Dutch PM rejects referendum calls: not in the Netherlands’ interest
Dutch prime minister Mark Rutte has told journalists that he understands the ‘we want our country back’ feeling which drove the British to vote to leave the European Union.
At the same time, however, progress on removing EU excesses is being made, he said. ‘The European parliament complains it does not have enough to do. I think that is fantastic,’ the prime minister said. ‘That means we have stopped with bringing in big new laws.
Speaking about calls from some campaigners in the Netherlands to organise a referendum on a Nexit, Rutte said: ‘That would have major consequences for the Netherlands, our stability and the recovery of our prosperity. I am absolutely against it. It would not be in the Dutch interest.’
Poll
Meanwhile, an online poll of 27,000 people for current affairs show EenVandaag showed 54% of the Dutch would like a referendum on EU membership and that 48% would vote in favour of leaving. Some 45% would vote in favour of the Netherlands remaining in the EU.
The poll, which was published on Sunday, was taken before the British vote, so does not reflect the outcome of the Brexit result.
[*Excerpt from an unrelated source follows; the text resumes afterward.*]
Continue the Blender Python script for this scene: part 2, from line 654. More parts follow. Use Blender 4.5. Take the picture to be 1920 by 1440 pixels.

The Netherlands has no provision in law to hold a referendum on leaving the EU. The current legislation, which allowed the referendum on the EU’s treaty with Ukraine, can only apply to new legislation and treaties.
Speed
Foreign minister Bert Koenders, who was at Friday’s meeting between the EU’s six founding countries, described the results of the British referendum as ‘clear’.
‘The result has to be dealt with fairly,’ he said. ‘And that has to happen as quickly as possible. We must not end up in a vacuum.’
The foreign minister said in an interview with the Volkskrant he is very concerned about the potential break-up of the United Kingdom because of the support for the EU in Scotland and Northern Ireland.
‘But the EU has to determine its priorities,’ he said. ‘First manage the divorce properly and then, if a country wants to join in, we will look at that.’
Koenders again reiterated the need for speed, rather than what he called the ‘dawdling’ suggested by Leave vote campaign leader Boris Johnson. ‘There is not time for that,’ he said. ‘People, companies, the financial markets – everyone wants clarity.’
Benefits
Koenders told British broadcaster Sky News that Britain’s benefits system is partly to blame for the defeat of the Remain campaign.
‘You have relatively low wages and at the same time people immediately get a lot of benefits,’ he told Sky. ‘That attracts a lot of migration. It has nothing to do with Europe. It has to do with your domestic rules and regulations.’
In the Netherlands just 3% of social security benefit claims are made by people from another EU country, the national statistics office CBS said last December.
Some 25,000 are claiming work-related unemployment benefit (ww), 15,000 have basic welfare benefits and nearly 13,000 some form of incapacity benefit (AO). By law, EU citizens have no rights to welfare benefits in the three months after they arrive in the Netherlands.